2 – 5 November
An imaginary meeting between two brilliant men offers fertile if dangerous ground for drama. And this intriguing one-acter from veteran writer Frank McGuinness is a bold yet flawed attempt to live up to its aspirations.
The play is based on a real-life encounter between the New York comedian Groucho Marx and his countryman, the poet TS Eliot. The poet admired Groucho and asked for a signed picture. Groucho complied, the two men corresponded, and in 1964 they met in Eliot’s London house.
McGuinness has shunned social realism, setting his drama in a mysterious netherworld restaurant, presided over by an imperious female proprietor. She enters as a Madame Sosostris figure, conjuring her guests through incantations and with the help of a pair of upturned wine glasses. References to Dante and traces of ‘The Waste Land’ suggest a landscape hovering somewhere between life and death.
Despite the enigmatic opening, Dinner with Groucho is based on evidence of what transpired at the real-life dinner. According to a letter from Groucho to his brother Gummo, the meeting included a discussion about King Lear and a consideration of the state of Israel. Eliot, an Anglo Catholic, was an infamous antisemite. In a 1934 lecture he had praised ‘unity of religious background’ adding ‘reasons of race and religion combine to make any large number of free-thinking Jews undesirable.’ The remarks were denounced in the English press and Groucho, Jewish himself, can’t have been unaware of the slur. Thus, the exchange about the state of Israel must have been laced with tension. Yet the potential for conflict is never fully explored in McGuinness’ dramatic reimagining.

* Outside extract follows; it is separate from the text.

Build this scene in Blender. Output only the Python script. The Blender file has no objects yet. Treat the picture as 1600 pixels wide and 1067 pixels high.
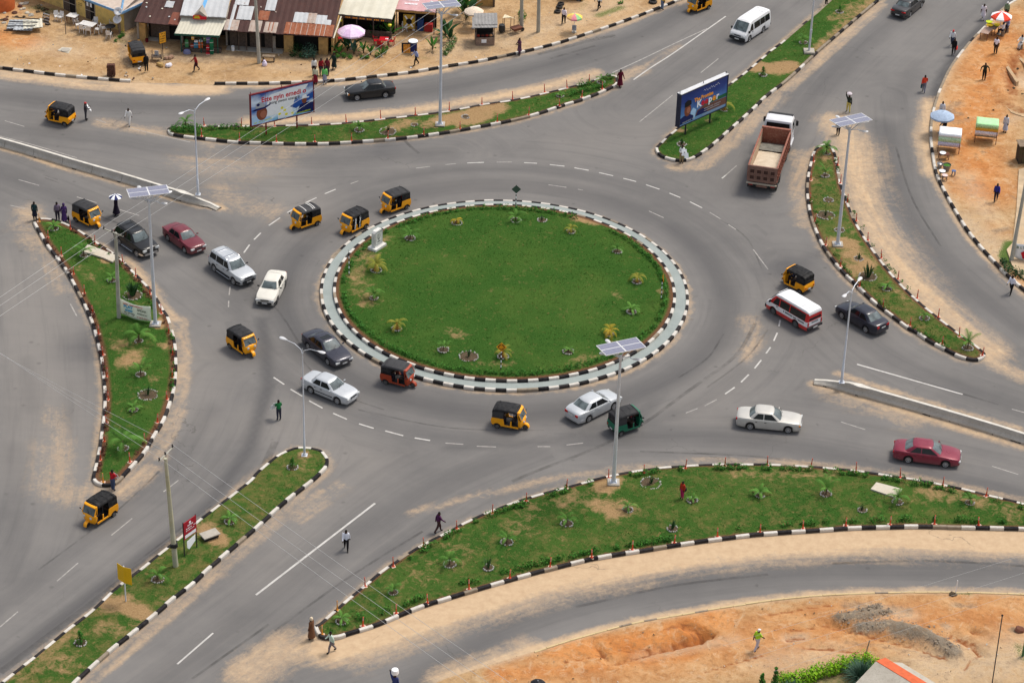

The sense of something missing is apparent throughout. There are jokes about ‘Duck Soup’, Groucho’s cigar, and King Lear dying from excess of cholesterol. The dialogue is often witty as well as rich in literary and cinematic allusion. Yet the result can feel a little like an exercise in spotting cultural references. Theatre should be more than a test of the audience’s erudition.
In keeping with the purgatorial mood, the setting is otherworldly. In the opening moments, glowing globes suggest moons or planets dangling in black night. Day breaks on a shifting Stygian landscape which might be swamp, ocean or riverbed. As the dinner progresses the sky shifts through pinks and blue to darker hues, hinting at the philosophical enigmas of Eliot’s poems. But what works in poetry or prose doesn’t necessarily work on stage and the most powerful moments come when the characters break out of nostalgic ruminations to throw them self about in the song and dance routines of the music halls.
Ian Bartholomew is a powerful physical presence, bringing Groucho to life with a well- judged repertoire of mimicry. Greg Hicks has the harder task as the buttoned-up poet. Only when he fulfils his physical potential as a magician or dancer does he seem truly at home. The proprietor, played by Ingrid Craigie, is an intriguing combination of spiritual medium and shadowy restaurateur with a hint of Groucho’s powerful female antagonist, as portrayed by Margaret Dumont in the famous comedies.
Director Loveday Ingram maintains a good pace throughout but though Dinner with Groucho interests, it rarely engages. Like the characters in Eliot’s poetry, these well-known figures seem doomed to go through the motions of life in death and death in life in a script which lurches effortlessly from witty banter to theatre of the absurd, but which never quite touches the heart.